/ 3 February 2004

The good wife –

Pity poor Faieza Desai. On Monday she was at Cape Town International airport to welcome back the judge at the heart of the Mumbai jiggery-pokery and was immediately lauded by at least four daily newspapers for standing by her man.

The alleged rapist had ‘returned from India to the arms of his wife”, said one paper in treacly tones. ‘A stoic wife stands by her man”, said the headline in another, next to a picture of the couple striding out of the airport accompanied by Dumisa Ntsebeza who appeared to be scratching his head in puzzlement — a bafflement shared by many.

What was going through Faieza Desai’s mind as she kept her teeth clenched in that frozen smile, and faced the cameras?

I bet she wanted to knee Judge Siraj Desai in the groin for exposing her and her children to this level of toe-curling embarrassment. No matter how supportive a wife you are, the knowledge that the world now knows that your husband took hasty advantage of a few nights away from home to get in some extramarital nookie (consensual or coerced, we may never know) has got to sting.

‘My wife has been a pillar of strength and I must thank her publicly,” said the judge.

And well he might (and not just because as manager of the Western Cape Judo Club she probably knows just the right moves to knock his testicles up into his tonsils). As cuckolded political wives have known for ever, nothing works as well to start clearing the reek of opprobrium from a man who has been caught with his pants down, as a supportive appearance by a dutiful wife.

When Faieza Desai appeared at the airport this week she was not just lending her husband her support, but her respectability too. As Hillary Clinton did for Bill after the unfortunate cigar-in-the-intern incident, Desai’s good-wifely glow helped to redeem the image of Judge Desai from suspected rapist just released after a week in Indian chookie, to that of reliable, beloved family man.

Clearly the Desai camp has some clever public relations advisers. While Mark Isaacs dandled his traumatised children in front of the press to reinforce his status as paterfamilias, Faieza Desai said nothing but smiled bravely. When Isaacs bellowed about how Judge Desai had ‘violated what is mine” it appeared his outrage was not about any trauma his wife, Salomé, may have suffered, but about damage to his property.
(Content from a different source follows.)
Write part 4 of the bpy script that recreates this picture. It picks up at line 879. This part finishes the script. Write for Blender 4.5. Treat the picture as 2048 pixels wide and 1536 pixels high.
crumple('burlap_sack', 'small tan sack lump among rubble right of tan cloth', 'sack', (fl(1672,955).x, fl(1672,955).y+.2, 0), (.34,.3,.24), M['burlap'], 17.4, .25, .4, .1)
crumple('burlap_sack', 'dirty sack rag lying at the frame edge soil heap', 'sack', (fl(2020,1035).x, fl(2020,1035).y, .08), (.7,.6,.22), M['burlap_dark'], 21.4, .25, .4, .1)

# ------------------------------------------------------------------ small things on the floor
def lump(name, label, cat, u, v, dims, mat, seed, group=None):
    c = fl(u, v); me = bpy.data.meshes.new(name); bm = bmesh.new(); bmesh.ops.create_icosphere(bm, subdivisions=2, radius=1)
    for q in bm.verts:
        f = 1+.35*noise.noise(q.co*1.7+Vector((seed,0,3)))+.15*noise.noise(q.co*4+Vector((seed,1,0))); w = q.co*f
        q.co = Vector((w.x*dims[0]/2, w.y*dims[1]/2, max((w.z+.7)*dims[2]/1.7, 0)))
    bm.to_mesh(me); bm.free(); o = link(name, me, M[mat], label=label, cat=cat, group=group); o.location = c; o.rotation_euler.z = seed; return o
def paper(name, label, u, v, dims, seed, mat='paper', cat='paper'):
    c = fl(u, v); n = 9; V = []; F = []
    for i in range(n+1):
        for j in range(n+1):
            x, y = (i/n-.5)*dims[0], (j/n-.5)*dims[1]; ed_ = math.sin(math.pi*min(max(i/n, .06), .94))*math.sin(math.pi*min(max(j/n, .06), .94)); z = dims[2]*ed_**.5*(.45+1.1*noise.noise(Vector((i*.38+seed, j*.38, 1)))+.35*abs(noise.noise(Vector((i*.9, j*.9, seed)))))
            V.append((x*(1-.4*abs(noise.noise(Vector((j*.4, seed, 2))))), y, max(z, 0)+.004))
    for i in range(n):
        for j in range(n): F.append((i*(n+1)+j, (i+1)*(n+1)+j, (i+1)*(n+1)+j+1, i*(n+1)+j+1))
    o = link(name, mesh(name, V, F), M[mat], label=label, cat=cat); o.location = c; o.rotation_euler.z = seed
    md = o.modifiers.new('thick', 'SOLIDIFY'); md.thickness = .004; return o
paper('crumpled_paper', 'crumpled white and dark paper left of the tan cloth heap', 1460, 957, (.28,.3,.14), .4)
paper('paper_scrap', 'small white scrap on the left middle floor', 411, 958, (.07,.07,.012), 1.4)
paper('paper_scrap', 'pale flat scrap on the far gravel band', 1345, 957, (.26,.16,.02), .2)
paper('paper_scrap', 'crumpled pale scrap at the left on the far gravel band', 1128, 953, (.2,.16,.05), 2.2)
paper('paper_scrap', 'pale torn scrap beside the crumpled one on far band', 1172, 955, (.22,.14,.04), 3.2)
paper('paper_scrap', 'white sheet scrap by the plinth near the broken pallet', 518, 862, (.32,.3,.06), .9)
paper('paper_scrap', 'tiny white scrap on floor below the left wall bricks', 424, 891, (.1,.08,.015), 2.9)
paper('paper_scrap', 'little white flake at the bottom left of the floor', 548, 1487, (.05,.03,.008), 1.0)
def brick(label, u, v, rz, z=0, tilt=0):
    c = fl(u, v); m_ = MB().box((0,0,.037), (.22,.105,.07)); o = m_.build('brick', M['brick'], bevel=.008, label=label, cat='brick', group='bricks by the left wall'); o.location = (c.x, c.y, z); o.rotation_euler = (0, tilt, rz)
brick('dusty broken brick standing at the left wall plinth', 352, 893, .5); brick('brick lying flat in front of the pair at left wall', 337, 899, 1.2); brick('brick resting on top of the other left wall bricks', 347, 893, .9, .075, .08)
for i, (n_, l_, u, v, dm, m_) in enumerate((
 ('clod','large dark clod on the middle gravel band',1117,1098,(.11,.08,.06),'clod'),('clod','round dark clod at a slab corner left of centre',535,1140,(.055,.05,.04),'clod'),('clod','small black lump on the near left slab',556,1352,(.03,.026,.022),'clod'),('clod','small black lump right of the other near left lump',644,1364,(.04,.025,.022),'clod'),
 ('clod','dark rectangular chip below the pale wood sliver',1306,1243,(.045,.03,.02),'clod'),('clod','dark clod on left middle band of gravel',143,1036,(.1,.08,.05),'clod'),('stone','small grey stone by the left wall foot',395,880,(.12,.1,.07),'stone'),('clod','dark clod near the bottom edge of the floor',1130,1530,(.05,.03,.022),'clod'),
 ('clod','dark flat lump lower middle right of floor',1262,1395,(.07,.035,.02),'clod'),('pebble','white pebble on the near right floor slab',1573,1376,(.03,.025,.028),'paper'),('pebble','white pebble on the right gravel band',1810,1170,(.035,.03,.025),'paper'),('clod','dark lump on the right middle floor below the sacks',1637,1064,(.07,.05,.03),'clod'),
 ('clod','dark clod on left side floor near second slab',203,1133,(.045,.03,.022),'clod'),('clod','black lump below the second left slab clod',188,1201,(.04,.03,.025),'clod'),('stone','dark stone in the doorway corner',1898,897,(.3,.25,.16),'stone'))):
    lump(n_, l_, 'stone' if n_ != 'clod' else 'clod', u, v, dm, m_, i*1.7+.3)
What is interesting is not just that Faieza Desai was willing to expose herself to the public gaze to protect her husband, but the alacrity with which the media picked up on this.

Perhaps this was because, despite his protestations about appalling Indian prison conditions, the good judge had been allowed to give almost daily interviews on his cellphone and there really was no new angle to the story. Or perhaps it was because, prior to his arrival, his chief spin doctor, Winnie Madikizela-Mandela, had managed to convince Salomé Isaacs to withdraw the rape charge.

Whatever the reason, the assembled hacks needed a fresh peg to hang the homecoming on, and luckless Faieza Desai was it.

Amid all the uncertainty of reporting on who did what to whom, it is less taxing and more comforting to be able to fall back on to ancient archetypes. Simple stories with well defined villains and good guys are easier to write than complex, nuanced ones and so there is a tendency to revert to ’emotional shorthand” or ‘labour-saving devices” — the clichés that offer us a way of telling the reader ‘you know how it is” without actually going to the trouble of doing so.

Judge Desai is cast in this tale as the returning hero, having bravely survived the horrors of a foreign jail after a lucky escape from female perfidy. ‘I’ll never be near a girl in a hotel room in my life again,” he told reporters jocularly, which shows that not only does he think he has done no wrong, but that he was simply the innocent victim of a set-up. (And when did it become acceptable again to refer to grown women as girls?)

To hear him tell it, he was simply minding his own business when along came the raven-haired temptress and embroiled him in an international embarrassment. Ah, to be a powerful man in South Africa. Any common-or-garden rape accused (of the type he sends down daily) would still be languishing in a sardine-packed cell because he couldn’t afford bail. Instead Judge Desai had struggle icons rushing to bear witness to his character, and working to improve his catering and sleeping arrangements. Clearly the Mugger of the Nation — as a twice convicted felon herself — knows all about judges, having appeared before several in her time.

So why did Faieza Desai show up at the airport instead of waiting for her husband at home? Perhaps it is because if she played the role of outraged, wronged wife it would merely feed the media frenzy. Perhaps after so many years of marriage it is just not in her interests to make him look bad, and have him reduced to not just a philanderer but a jobless, unemployable one at that? Or maybe her loyalty is a lot more complex, cutting across issues of family, politics and a shared history.

While Faieza Desai is presented as the mute, perfumed wife, ‘more precious than rubies”, welcoming her straying sod home with open arms, I’ll put money on the reality being vastly different.

Loyalty, pride or just plain self-preservation may have played a big part in her decision to appear at her husband’s side, but forgiveness? My guess is that’s a long way off.